Task to complete
Leaving out the pictures, retype all the material exactly.

Provided data
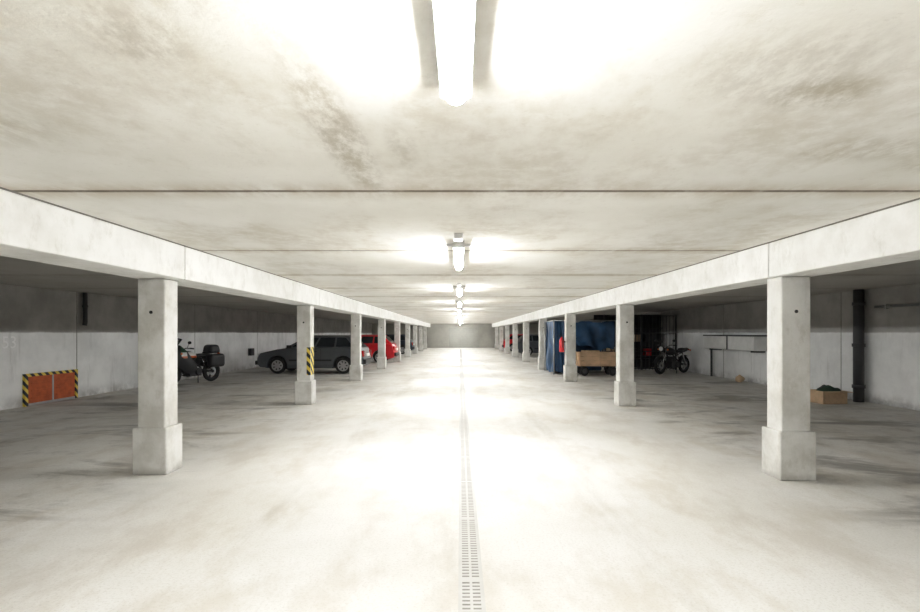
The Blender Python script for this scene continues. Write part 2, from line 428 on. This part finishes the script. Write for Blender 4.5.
# ---------------------------------------------------------------- motorcycles
def motorcycle(name, loc, rotz, paint, fairing=None, topcase=False, accent=None):
    e = empty(name, loc, rotz)
    bm = bmesh.new()
    for x in (.70, -.70):
        lathe(bm, [(.22, -.045), (.28, -.055), (.31, -.03), (.32, 0), (.31, .03), (.28, .055), (.22, .045)], (x, 0, .32), 'Y', 36, 0, closed=True)
        lathe(bm, [(.20, -.03), (.225, -.035), (.225, .035), (.20, .03)], (x, 0, .32), 'Y', 36, 1, closed=True)
        lathe(bm, [(.045, -.07), (.045, .07)], (x, 0, .32), 'Y', 16, 1)
        for q in range(5):
            t = 2*PI*q/5; M = Matrix.Translation((x, 0, .32)) @ Matrix.Rotation(t, 4, 'Y')
            box(bm, .03, .205, -.015, .015, -.02, .02, 1, M)
        lathe(bm, [(.13, .05), (.13, .056)], (x, 0, .32), 'Y', 24, 2)
    finish('wheels', bm, [M_RUB, M_BLK if fairing else M_GREY, M_STEEL], parent=e)
    bm = bmesh.new()
    for s in (-1, 1):
        tube(bm, [(.70, s*.09, .32), (.60, s*.09, .62), (.46, s*.09, .98)], .024, 10, 0)
        tube(bm, [(-.70, s*.10, .32), (-.2, s*.09, .40)], .026, 8, 1)
        tube(bm, [(.42, s*.04, .95), (.1, s*.13, .66), (-.2, s*.13, .45), (-.18, s*.1, .36)], .022, 8, 1)
        tube(bm, [(-.1, s*.11, .68), (-.75, s*.08, .86)], .016, 8, 1)
        tube(bm, [(-.62, s*.11, .36), (-.46, s*.11, .76)], .028, 8, 0)
        tube(bm, [(.46, s*.09, .98), (.42, s*.22, 1.06), (.32, s*.36, 1.05)], .013, 8, 1)
        tube(bm, [(.345, s*.30, 1.055), (.30, s*.40, 1.045)], .02, 8, 1)
        tube(bm, [(.40, s*.26, 1.06), (.42, s*.34, 1.20)], .007, 6, 1)
        ball(bm, (.42, s*.37, 1.22), (.02, .07, .045), 1)
        tube(bm, [(.05, s*.10, .30), (-.1, s*.2, .28)], .015, 6, 1)
    tube(bm, [(.22, -.08, .45), (.30, -.12, .28), (.05, -.15, .18), (-.35, -.17, .26), (-.85, -.20, .42)], .03, 12, 0, rs=[.022, .022, .025, .05, .045])
    tube(bm, [(-.1, .12, .01), (-.12, .10, .30)], .012, 6, 1)
    finish('frame', bm, [M_CHROME, M_BLK], parent=e)
    bm = bmesh.new()
    box(bm, -.22, .20, -.14, .14, .22, .46)
    for i in range(7): box(bm, .00+.0, .22, -.15, .15, .46+i*.025, .473+i*.025)
    box(bm, .02, .19, -.12, .12, .44, .64)
    lathe(bm, [(.10, -.18), (.11, -.14), (.11, .14), (.10, .18)], (-.10, 0, .34), 'Y', 20)
    finish('engine', bm, M_BLK, parent=e, bevel=.01)
    bm = bmesh.new()
    ball(bm, (.16, 0, .82), (.30, .155, .15), 0, Matrix.Rotation(-.15, 3, 'Y'))
    ball(bm, (-.72, 0, .86), (.24, .10, .07), 0, Matrix.Rotation(.25, 3, 'Y'))
    for x, a0, a1, r in ((.70, .3, 2.4, .345), (-.70, .7, 2.2, .35)):
        pr = None
        for i in range(11):
            t = a0+(a1-a0)*i/10
            row = [bm.verts.new((x+rr*math.cos(t), yv, .32+rr*math.sin(t))) for yv, rr in ((-.07, r-.02), (-.04, r+.008), (.04, r+.008), (.07, r-.02))]
            if pr:
                for q in range(3): bm.faces.new((pr[q], pr[q+1], row[q+1], row[q]))
            pr = row
    finish('tank_and_fenders', bm, paint, parent=e, smooth=True)
    bm = bmesh.new()
    ball(bm, (-.32, 0, .82), (.36, .14, .065)); ball(bm, (-.58, 0, .90), (.2, .12, .05))
    finish('seat', bm, M_BLK, parent=e)
    bm = bmesh.new()
    ball(bm, (.60, 0, .93), (.08, .10, .10), 0); ball(bm, (.655, 0, .93), (.035, .085, .085), 1)
    for s in (-1, 1): ball(bm, (.54, s*.2, .90), (.03, .03, .03), 2); ball(bm, (-.86, s*.16, .86), (.03, .03, .03), 2)
    ball(bm, (-.93, 0, .88), (.03, .08, .035), 3); box(bm, -.97, -.955, -.10, .10, .62, .76, 4)
    finish('lights', bm, [M_BLK, M_LENS, M_ORANGE, M_REDL, M_PLATE], parent=e)
    if fairing:
        bm = bmesh.new(); rows = []
        for x, w, z0, z1 in ((.78, .05, .80, .98), (.70, .16, .66, 1.06), (.55, .22, .50, 1.14), (.35, .24, .34, .98), (.12, .20, .26, .74), (-.05, .17, .28, .56)):
            zm = (z0+z1)/2
            rows.append([bm.verts.new(p) for p in ((x, -w*.6, z0), (x, -w, zm), (x, -w*.75, z1), (x+.03, 0, z1+.03), (x, w*.75, z1), (x, w, zm), (x, w*.6, z0))])
        for a, (A, B) in enumerate(zip(rows, rows[1:])):
            for q in range(6):
                if a >= 3 and q in (2, 3): continue
                f = bm.faces.new((A[q], A[q+1], B[q+1], B[q]))
                f.material_index = 2 if a >= 2 and q in (0, 5) else (1 if (q in (0, 5) or (a == 1 and q in (1, 4))) else (2 if a >= 3 else 0))
        bm.faces.new(rows[0])
        finish('fairing', bm, [fairing, accent or fairing, M_BLK], parent=e, smooth=True)
        bm = bmesh.new()
        A = [bm.verts.new(p) for p in ((.66, -.14, 1.08), (.70, 0, 1.11), (.66, .14, 1.08))]; B = [bm.verts.new(p) for p in ((.45, -.13, 1.32), (.50, 0, 1.36), (.45, .13, 1.32))]
        for q in range(2): bm.faces.new((A[q], A[q+1], B[q+1], B[q]))
        finish('windscreen', bm, M_GLASS, parent=e, smooth=True)
    if topcase:
        bm = bmesh.new(); vs = box(bm, -.92, -.50, -.20, .20, .88, 1.14)
        for v in vs:
            if v.co.z > 1: v.co.x = -.70+(v.co.x+.70)*.8; v.co.y *= .8
        finish('top_case', bm, M_BLK, parent=e, bevel=.08, seg=3)
        bm = bmesh.new()
        for s in (-1, 1): box(bm, -.90, -.35, s*.27-.12, s*.27+.12, .46, .86)
        finish('panniers', bm, M_BLK, parent=e, bevel=.09, seg=4)
    return e
motorcycle('touring_motorcycle', (-7.98, 14.9, 0), math.radians(250), M_LIV, M_LIV, True, M_BLK)
motorcycle('motorcycle', (7.85, 18.5, 0), math.radians(212), M_BLK)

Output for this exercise
The Blender Python script for this scene continues. Write part 2, from line 428 on. This part finishes the script. Write for Blender 4.5.
# ---------------------------------------------------------------- motorcycles
def motorcycle(name, loc, rotz, paint, fairing=None, topcase=False, accent=None):
    e = empty(name, loc, rotz)
    bm = bmesh.new()
    for x in (.70, -.70):
        lathe(bm, [(.22, -.045), (.28, -.055), (.31, -.03), (.32, 0), (.31, .03), (.28, .055), (.22, .045)], (x, 0, .32), 'Y', 36, 0, closed=True)
        lathe(bm, [(.20, -.03), (.225, -.035), (.225, .035), (.20, .03)], (x, 0, .32), 'Y', 36, 1, closed=True)
        lathe(bm, [(.045, -.07), (.045, .07)], (x, 0, .32), 'Y', 16, 1)
        for q in range(5):
            t = 2*PI*q/5; M = Matrix.Translation((x, 0, .32)) @ Matrix.Rotation(t, 4, 'Y')
            box(bm, .03, .205, -.015, .015, -.02, .02, 1, M)
        lathe(bm, [(.13, .05), (.13, .056)], (x, 0, .32), 'Y', 24, 2)
    finish('wheels', bm, [M_RUB, M_BLK if fairing else M_GREY, M_STEEL], parent=e)
    bm = bmesh.new()
    for s in (-1, 1):
        tube(bm, [(.70, s*.09, .32), (.60, s*.09, .62), (.46, s*.09, .98)], .024, 10, 0)
        tube(bm, [(-.70, s*.10, .32), (-.2, s*.09, .40)], .026, 8, 1)
        tube(bm, [(.42, s*.04, .95), (.1, s*.13, .66), (-.2, s*.13, .45), (-.18, s*.1, .36)], .022, 8, 1)
        tube(bm, [(-.1, s*.11, .68), (-.75, s*.08, .86)], .016, 8, 1)
        tube(bm, [(-.62, s*.11, .36), (-.46, s*.11, .76)], .028, 8, 0)
        tube(bm, [(.46, s*.09, .98), (.42, s*.22, 1.06), (.32, s*.36, 1.05)], .013, 8, 1)
        tube(bm, [(.345, s*.30, 1.055), (.30, s*.40, 1.045)], .02, 8, 1)
        tube(bm, [(.40, s*.26, 1.06), (.42, s*.34, 1.20)], .007, 6, 1)
        ball(bm, (.42, s*.37, 1.22), (.02, .07, .045), 1)
        tube(bm, [(.05, s*.10, .30), (-.1, s*.2, .28)], .015, 6, 1)
    tube(bm, [(.22, -.08, .45), (.30, -.12, .28), (.05, -.15, .18), (-.35, -.17, .26), (-.85, -.20, .42)], .03, 12, 0, rs=[.022, .022, .025, .05, .045])
    tube(bm, [(-.1, .12, .01), (-.12, .10, .30)], .012, 6, 1)
    finish('frame', bm, [M_CHROME, M_BLK], parent=e)
    bm = bmesh.new()
    box(bm, -.22, .20, -.14, .14, .22, .46)
    for i in range(7): box(bm, .00+.0, .22, -.15, .15, .46+i*.025, .473+i*.025)
    box(bm, .02, .19, -.12, .12, .44, .64)
    lathe(bm, [(.10, -.18), (.11, -.14), (.11, .14), (.10, .18)], (-.10, 0, .34), 'Y', 20)
    finish('engine', bm, M_BLK, parent=e, bevel=.01)
    bm = bmesh.new()
    ball(bm, (.16, 0, .82), (.30, .155, .15), 0, Matrix.Rotation(-.15, 3, 'Y'))
    ball(bm, (-.72, 0, .86), (.24, .10, .07), 0, Matrix.Rotation(.25, 3, 'Y'))
    for x, a0, a1, r in ((.70, .3, 2.4, .345), (-.70, .7, 2.2, .35)):
        pr = None
        for i in range(11):
            t = a0+(a1-a0)*i/10
            row = [bm.verts.new((x+rr*math.cos(t), yv, .32+rr*math.sin(t))) for yv, rr in ((-.07, r-.02), (-.04, r+.008), (.04, r+.008), (.07, r-.02))]
            if pr:
                for q in range(3): bm.faces.new((pr[q], pr[q+1], row[q+1], row[q]))
            pr = row
    finish('tank_and_fenders', bm, paint, parent=e, smooth=True)
    bm = bmesh.new()
    ball(bm, (-.32, 0, .82), (.36, .14, .065)); ball(bm, (-.58, 0, .90), (.2, .12, .05))
    finish('seat', bm, M_BLK, parent=e)
    bm = bmesh.new()
    ball(bm, (.60, 0, .93), (.08, .10, .10), 0); ball(bm, (.655, 0, .93), (.035, .085, .085), 1)
    for s in (-1, 1): ball(bm, (.54, s*.2, .90), (.03, .03, .03), 2); ball(bm, (-.86, s*.16, .86), (.03, .03, .03), 2)
    ball(bm, (-.93, 0, .88), (.03, .08, .035), 3); box(bm, -.97, -.955, -.10, .10, .62, .76, 4)
    finish('lights', bm, [M_BLK, M_LENS, M_ORANGE, M_REDL, M_PLATE], parent=e)
    if fairing:
        bm = bmesh.new(); rows = []
        for x, w, z0, z1 in ((.78, .05, .80, .98), (.70, .16, .66, 1.06), (.55, .22, .50, 1.14), (.35, .24, .34, .98), (.12, .20, .26, .74), (-.05, .17, .28, .56)):
            zm = (z0+z1)/2
            rows.append([bm.verts.new(p) for p in ((x, -w*.6, z0), (x, -w, zm), (x, -w*.75, z1), (x+.03, 0, z1+.03), (x, w*.75, z1), (x, w, zm), (x, w*.6, z0))])
        for a, (A, B) in enumerate(zip(rows, rows[1:])):
            for q in range(6):
                if a >= 3 and q in (2, 3): continue
                f = bm.faces.new((A[q], A[q+1], B[q+1], B[q]))
                f.material_index = 2 if a >= 2 and q in (0, 5) else (1 if (q in (0, 5) or (a == 1 and q in (1, 4))) else (2 if a >= 3 else 0))
        bm.faces.new(rows[0])
        finish('fairing', bm, [fairing, accent or fairing, M_BLK], parent=e, smooth=True)
        bm = bmesh.new()
        A = [bm.verts.new(p) for p in ((.66, -.14, 1.08), (.70, 0, 1.11), (.66, .14, 1.08))]; B = [bm.verts.new(p) for p in ((.45, -.13, 1.32), (.50, 0, 1.36), (.45, .13, 1.32))]
        for q in range(2): bm.faces.new((A[q], A[q+1], B[q+1], B[q]))
        finish('windscreen', bm, M_GLASS, parent=e, smooth=True)
    if topcase:
        bm = bmesh.new(); vs = box(bm, -.92, -.50, -.20, .20, .88, 1.14)
        for v in vs:
            if v.co.z > 1: v.co.x = -.70+(v.co.x+.70)*.8; v.co.y *= .8
        finish('top_case', bm, M_BLK, parent=e, bevel=.08, seg=3)
        bm = bmesh.new()
        for s in (-1, 1): box(bm, -.90, -.35, s*.27-.12, s*.27+.12, .46, .86)
        finish('panniers', bm, M_BLK, parent=e, bevel=.09, seg=4)
    return e
motorcycle('touring_motorcycle', (-7.98, 14.9, 0), math.radians(250), M_LIV, M_LIV, True, M_BLK)
motorcycle('motorcycle', (7.85, 18.5, 0), math.radians(212), M_BLK)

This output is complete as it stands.